In dem überwiegend christlichen Papua-Neuguinea ist der Papst ein Star, die katholische Kirche unersetzlich. Sie betreibt viele Bildungs- und Gesundheitseinrichtungen, kümmert sich um benachteiligte Menschen wie Straßenkinder. Vielerorts fehlt es in dem an Infrastruktur armen Land am Nötigsten, Menschen sterben früh, weil selbst eine medizinische Minimalversorgung fehlt. Großkonzerne roden mit dem Holz der Wälder auch die Lebensgrundlage vieler Bewohner. Gewalt zwischen verschiedenen Volksgruppen, gegen Kinder und Frauen ist Alltag.

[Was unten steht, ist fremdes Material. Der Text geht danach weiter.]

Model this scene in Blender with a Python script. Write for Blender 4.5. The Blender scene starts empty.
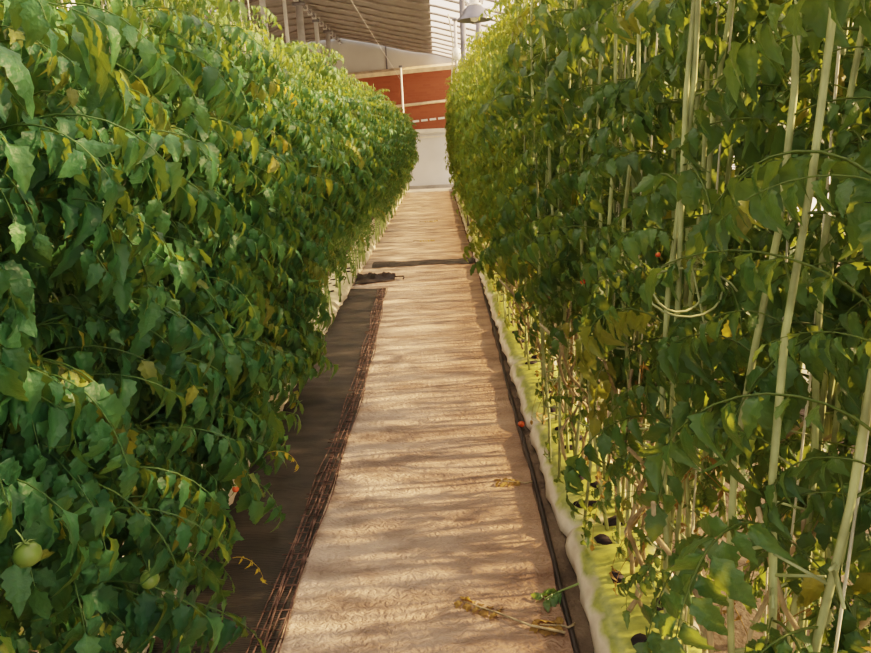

Eine Tonne Medikamente und lebenswichtige Güter
Das ermutigte den Papst zum einen, von seinem Redetext vor den politischen Vertretern des Landes abzuweichen und auf die tragende Rolle von Frauen in der Gesellschaft hinzuweisen. Zum anderen brachte er tatkräftig und pragmatisch eine Tonne Medikamente und lebensnotwendige Güter in den abgelegenen Küstenort Vanimo an der Grenze zu Indonesien. 20 000 Menschen waren dorthin gekommen, um das Kirchenoberhaupt zu erleben – und er ließ sich von ihrer Begeisterung anstecken.
Auch auf der zweiten Hälfte der Reise erwarteten den Papst scharfe Kontraste: Am 9. September begrüßte ihn das arme und kinderreiche Osttimor, wo ihm riesige Menschenmassen zujubelten; zum Schluss stand der wohlhabende und mit strengen Gesetzen regierte Stadtstaat Singapur auf dem Programm der Reise (Bericht folgt).
Franziskus hat auf dieser Mammut-Reise erstaunliches Durchhaltevermögen gezeigt. Neben den verschiedenen Ländern und Kulturen und manchmal chaotischen Verhältnissen vor Ort war der Wechsel der klimatischen Bedingungen die größte Herausforderung. Hitze, Smog, Wind, extreme Luftfeuchtigkeit. Doch der bald 88-Jährige verlängerte fast alle anberaumten Termine und verließ keine Veranstaltung, ohne sich lange und herzlich von den Menschen zu verabschieden.